2種類のデザインが中長期的にブランドにもたらす影響とは?

文字による説明が書かれた合理的デザインの方は、水色の折れ線の経過をたどる。つまり短期的な売上は伸びるが、ブランドに対する評価は変化せず、長期的な売上の伸びは起こらない。また、価格感受性が高まり、価格競争に陥りやすくなってしまう。それに対し、文字による説明がない情緒的なデザインの方は、ピンクのような経過をたどる。この場合、瞬間的な売り上げは伸びないものの、ブランドがより強く成長することで、長期的な売上は増加していく。また、価格感受性が減少するため、価格競争にも陥りにくくなる。
この法則を踏まえると、ブランドの時間軸の中では、チラシ的なデザインが有効な期間と、嗜好的なデザインが有効な期間があるということになる。宮城氏は、その境目をどのように見極めていくか、言い換えると、「売れる」と「良い」をコントロールすることが重要だと述べた。
「短期的に考えた場合は、チラシ的にやる方が正解だと割り切っている場合もあります。だからといって、中長期の時間軸を見据えず、情緒的なエリアになっても相変わらず合理的なデザインをしていたら、お客様に愛していただくことは難しいでしょう」(宮城氏)
また乙幡氏は、コントロールのコツとして、店頭に並べられるパッケージであるという観点も踏まえるべきとアドバイスした。
「確かに最初は商品の機能的な良さを伝えていかないと、どうしても商品の良さは伝わらず、商品自体も売れません。特に、店頭でのコミュニケーションがすべてになっているような場合、パッケージデザインは非常に重要なコミュニケーションエリアになります」(乙幡氏)
デザインの大原則は、一貫性から可変性へ
次の話題は、生活者と情緒的関係を結ぶ秘訣について。この話題を考えるうえで、宮城氏は、デザインが一貫性を重視していた時代から可変性を重視していく時代に変化したことに注目すべきと語った。それを象徴するできごとが、2020年代に入り、マクドナルドのパッケージデザインがグローバルで変更されたことだ。
「マクドナルドのパッケージは、皆さんも良くご存じで、すぐにイメージが浮かぶかと思います。デザイナーにとってはお手本のようなパッケージデザインですから、『こんなブランドを作りたいね』と誰もが思っていることでしょう。

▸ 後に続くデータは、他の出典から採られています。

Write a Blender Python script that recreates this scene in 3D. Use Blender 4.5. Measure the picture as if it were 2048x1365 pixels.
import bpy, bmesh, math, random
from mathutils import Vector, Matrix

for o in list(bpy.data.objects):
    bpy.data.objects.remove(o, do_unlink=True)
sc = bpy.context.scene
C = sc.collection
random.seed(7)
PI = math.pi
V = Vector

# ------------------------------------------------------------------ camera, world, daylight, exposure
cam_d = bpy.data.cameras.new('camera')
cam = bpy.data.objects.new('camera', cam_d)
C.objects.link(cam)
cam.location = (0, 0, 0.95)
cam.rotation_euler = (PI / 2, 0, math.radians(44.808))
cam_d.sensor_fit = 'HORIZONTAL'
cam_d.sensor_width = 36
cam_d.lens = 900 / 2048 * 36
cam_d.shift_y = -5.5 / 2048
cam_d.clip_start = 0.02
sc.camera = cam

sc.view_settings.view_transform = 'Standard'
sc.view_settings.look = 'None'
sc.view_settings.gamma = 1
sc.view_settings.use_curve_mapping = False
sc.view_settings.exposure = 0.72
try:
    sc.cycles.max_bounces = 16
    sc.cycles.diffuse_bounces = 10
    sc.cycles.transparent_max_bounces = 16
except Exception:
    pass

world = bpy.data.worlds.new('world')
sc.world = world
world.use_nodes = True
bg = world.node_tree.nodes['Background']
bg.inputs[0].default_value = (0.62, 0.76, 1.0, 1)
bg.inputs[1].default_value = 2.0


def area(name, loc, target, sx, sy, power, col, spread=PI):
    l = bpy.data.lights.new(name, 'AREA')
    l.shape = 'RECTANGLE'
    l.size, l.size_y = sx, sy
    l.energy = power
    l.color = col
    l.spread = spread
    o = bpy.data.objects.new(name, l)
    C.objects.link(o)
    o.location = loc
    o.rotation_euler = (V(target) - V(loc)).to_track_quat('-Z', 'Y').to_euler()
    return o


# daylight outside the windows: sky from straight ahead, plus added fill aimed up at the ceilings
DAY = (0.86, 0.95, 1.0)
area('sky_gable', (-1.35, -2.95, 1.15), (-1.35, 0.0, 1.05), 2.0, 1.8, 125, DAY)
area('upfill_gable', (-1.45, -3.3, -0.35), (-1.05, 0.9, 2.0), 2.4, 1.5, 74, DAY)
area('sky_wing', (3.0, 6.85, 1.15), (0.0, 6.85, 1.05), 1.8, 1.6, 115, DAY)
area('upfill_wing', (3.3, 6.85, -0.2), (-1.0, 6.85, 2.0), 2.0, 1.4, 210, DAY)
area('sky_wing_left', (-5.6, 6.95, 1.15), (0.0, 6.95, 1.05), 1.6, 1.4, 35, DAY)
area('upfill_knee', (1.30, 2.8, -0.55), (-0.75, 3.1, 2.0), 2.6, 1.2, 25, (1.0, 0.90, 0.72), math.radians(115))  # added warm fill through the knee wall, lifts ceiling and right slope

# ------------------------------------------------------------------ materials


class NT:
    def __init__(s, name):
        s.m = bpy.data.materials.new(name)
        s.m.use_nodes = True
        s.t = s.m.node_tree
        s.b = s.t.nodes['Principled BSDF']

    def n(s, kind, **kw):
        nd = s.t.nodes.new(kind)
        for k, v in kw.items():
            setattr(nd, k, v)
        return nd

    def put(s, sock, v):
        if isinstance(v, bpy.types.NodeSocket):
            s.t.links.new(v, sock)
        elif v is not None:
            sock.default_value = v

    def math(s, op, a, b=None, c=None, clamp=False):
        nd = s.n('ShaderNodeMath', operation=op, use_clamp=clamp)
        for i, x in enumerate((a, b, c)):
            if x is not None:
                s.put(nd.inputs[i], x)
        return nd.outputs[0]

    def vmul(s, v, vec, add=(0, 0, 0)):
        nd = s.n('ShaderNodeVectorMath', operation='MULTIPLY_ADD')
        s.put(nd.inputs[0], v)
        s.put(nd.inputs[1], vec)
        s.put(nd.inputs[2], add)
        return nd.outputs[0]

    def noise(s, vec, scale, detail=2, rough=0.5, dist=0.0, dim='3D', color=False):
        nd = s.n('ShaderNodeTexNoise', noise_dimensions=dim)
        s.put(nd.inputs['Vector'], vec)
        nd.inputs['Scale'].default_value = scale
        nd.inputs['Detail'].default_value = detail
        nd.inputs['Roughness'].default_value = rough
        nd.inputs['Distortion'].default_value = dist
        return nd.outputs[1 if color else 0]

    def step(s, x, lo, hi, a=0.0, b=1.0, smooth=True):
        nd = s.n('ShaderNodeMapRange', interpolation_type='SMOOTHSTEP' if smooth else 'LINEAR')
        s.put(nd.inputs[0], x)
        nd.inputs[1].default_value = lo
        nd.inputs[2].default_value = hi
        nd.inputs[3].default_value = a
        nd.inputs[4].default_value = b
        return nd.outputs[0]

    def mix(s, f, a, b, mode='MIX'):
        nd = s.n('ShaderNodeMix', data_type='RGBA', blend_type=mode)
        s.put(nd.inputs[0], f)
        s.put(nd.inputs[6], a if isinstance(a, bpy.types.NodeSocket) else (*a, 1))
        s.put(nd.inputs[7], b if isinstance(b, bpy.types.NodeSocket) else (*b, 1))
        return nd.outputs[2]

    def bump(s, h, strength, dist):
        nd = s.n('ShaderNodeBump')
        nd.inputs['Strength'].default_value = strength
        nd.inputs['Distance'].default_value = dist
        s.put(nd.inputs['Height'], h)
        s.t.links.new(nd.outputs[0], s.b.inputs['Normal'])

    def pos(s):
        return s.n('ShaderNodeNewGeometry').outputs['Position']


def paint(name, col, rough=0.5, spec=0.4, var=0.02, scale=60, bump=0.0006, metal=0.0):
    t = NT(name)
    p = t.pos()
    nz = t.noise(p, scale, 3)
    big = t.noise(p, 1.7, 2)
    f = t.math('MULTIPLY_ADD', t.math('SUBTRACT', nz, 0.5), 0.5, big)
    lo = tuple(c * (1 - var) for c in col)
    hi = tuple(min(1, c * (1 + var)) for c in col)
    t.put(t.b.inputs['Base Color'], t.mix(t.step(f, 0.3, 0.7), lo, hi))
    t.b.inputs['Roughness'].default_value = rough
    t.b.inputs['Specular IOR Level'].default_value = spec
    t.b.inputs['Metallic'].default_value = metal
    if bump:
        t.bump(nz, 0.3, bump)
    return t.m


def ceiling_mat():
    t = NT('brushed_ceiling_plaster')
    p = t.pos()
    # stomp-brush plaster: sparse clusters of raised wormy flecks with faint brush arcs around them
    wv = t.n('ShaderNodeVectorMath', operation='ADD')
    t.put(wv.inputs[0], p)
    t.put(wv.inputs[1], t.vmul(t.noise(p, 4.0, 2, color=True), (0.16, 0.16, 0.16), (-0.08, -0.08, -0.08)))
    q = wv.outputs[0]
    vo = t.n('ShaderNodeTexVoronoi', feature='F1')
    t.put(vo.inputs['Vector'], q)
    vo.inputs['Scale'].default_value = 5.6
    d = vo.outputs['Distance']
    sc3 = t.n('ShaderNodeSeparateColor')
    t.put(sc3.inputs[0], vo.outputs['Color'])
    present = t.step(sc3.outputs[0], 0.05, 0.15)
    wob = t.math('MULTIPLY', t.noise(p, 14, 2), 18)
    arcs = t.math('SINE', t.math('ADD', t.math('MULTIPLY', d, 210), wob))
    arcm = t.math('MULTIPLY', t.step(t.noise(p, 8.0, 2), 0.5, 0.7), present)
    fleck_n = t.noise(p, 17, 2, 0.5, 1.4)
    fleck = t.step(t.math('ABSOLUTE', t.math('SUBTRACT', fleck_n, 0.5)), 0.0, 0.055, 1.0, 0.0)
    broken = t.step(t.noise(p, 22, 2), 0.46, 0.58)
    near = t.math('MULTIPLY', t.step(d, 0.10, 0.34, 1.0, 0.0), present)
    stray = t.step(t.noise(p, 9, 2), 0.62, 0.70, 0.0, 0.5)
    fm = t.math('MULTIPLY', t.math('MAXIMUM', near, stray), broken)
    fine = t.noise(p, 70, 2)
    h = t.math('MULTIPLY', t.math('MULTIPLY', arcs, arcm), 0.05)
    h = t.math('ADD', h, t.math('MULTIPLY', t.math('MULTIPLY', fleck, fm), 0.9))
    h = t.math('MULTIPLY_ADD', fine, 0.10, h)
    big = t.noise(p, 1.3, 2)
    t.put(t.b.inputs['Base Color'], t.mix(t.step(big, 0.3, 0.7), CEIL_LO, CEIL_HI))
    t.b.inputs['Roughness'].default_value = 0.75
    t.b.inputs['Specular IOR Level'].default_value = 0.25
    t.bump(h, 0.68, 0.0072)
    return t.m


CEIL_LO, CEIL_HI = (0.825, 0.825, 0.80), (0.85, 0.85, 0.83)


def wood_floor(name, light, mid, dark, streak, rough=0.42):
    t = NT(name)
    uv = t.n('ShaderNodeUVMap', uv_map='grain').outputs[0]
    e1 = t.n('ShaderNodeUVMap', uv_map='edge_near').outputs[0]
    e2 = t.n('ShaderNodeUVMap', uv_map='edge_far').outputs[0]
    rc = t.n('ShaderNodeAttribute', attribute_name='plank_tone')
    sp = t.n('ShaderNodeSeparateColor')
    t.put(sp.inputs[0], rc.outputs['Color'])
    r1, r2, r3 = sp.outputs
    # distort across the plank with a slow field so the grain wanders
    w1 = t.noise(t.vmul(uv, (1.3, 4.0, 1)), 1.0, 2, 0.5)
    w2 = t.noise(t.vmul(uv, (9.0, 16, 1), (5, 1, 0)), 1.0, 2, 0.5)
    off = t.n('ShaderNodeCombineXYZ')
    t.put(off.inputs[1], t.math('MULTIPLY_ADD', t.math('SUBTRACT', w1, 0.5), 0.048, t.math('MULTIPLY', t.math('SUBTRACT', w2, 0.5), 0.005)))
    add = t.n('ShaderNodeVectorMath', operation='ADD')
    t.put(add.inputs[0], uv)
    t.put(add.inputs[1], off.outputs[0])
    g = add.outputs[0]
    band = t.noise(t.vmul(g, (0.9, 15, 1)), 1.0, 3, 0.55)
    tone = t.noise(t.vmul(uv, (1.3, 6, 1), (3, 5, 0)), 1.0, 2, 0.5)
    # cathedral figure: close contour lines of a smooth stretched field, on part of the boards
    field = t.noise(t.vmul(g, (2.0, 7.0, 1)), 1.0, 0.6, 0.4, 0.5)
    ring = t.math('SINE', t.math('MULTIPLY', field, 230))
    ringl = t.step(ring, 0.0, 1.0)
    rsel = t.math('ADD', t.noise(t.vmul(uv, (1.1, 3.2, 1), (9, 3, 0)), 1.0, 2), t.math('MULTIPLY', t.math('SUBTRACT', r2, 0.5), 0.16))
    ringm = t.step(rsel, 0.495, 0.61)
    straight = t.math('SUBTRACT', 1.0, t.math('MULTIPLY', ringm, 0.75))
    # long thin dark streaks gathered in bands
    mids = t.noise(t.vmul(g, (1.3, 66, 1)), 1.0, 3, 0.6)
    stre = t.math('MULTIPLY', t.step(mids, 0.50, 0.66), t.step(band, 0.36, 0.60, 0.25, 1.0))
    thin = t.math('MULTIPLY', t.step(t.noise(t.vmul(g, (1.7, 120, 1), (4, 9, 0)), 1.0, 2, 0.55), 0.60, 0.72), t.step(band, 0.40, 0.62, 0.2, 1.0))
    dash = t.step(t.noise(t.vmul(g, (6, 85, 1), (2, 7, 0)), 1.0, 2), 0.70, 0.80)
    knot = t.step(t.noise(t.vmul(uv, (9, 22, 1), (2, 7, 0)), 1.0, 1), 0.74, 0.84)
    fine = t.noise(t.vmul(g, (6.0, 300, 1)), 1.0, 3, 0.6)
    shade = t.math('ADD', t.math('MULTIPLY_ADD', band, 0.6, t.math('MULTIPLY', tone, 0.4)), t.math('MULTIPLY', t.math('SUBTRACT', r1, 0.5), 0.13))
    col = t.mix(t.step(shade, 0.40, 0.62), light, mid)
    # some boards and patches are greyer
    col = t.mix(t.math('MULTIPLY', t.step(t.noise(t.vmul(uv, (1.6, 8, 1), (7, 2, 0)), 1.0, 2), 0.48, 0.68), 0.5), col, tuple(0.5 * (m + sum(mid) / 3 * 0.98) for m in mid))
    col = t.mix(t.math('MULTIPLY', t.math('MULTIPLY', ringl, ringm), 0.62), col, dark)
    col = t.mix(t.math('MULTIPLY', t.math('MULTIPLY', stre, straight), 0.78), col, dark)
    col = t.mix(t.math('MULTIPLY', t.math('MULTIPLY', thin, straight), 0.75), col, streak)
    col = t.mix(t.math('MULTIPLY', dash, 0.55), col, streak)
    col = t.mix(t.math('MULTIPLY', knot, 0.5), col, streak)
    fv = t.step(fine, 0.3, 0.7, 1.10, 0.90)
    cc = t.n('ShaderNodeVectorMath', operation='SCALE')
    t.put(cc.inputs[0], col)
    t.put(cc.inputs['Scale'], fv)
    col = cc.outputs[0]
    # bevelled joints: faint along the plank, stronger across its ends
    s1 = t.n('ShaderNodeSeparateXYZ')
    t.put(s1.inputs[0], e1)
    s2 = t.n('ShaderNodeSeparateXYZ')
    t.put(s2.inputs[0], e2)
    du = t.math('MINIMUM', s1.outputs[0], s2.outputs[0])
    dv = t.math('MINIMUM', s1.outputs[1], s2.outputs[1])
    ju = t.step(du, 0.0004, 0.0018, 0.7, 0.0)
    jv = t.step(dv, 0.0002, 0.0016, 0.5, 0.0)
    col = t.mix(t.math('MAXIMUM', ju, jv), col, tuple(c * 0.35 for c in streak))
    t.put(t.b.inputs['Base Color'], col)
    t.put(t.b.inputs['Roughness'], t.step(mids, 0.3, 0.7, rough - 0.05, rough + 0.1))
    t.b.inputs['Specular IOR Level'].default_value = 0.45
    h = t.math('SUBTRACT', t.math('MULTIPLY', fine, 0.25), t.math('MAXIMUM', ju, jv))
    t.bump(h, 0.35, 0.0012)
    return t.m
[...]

そんなマクドナルドの新たなパッケージデザインを見たとき、僕は『時代が変わる』と思いました。なぜなら、それまで一貫性を前提としていたデザインの大原則が、可変性を前提としたものとして、僕の眼の前に現れたんです。
デザインだけにとどまらず、すべてのものが可変性を前提としたシステムになっていくんだという衝撃を、僕に与えることになりました」(宮城氏)
※変更されたマクドナルドのパッケージデザインおよびデザイン変更の変遷は、日本マクドナルドのニュースリリースで確認できる。
宮城氏らデザイン組織が携わるサントリーの「クラフトボス」はコーヒーのブランドとして知られていたが、今や紅茶やフルーツオレ、フルーツスカッシュなども展開している。これもブランドが一貫性重視から可変性重視へと変化している例と捉えることができる。
「お客様は、1日中コーヒーだけを飲んでいるわけではなく、『仕事中に何か飲む物が欲しい、飲みたい物は何か』というように捉えると、発想としてコーヒー以外の飲み物も浮かんでくることになります。
僕たちは、一貫してコーヒーを売っているのではなく、働く人の相棒として、『クラフトボス』をつくっているわけです」(宮城氏)
宮城氏によれば、可変性という概念を日々の仕事に反映していくには、セッションの冒頭に紹介した柔軟性の高い開発プロセスが、決定的に重要になるという。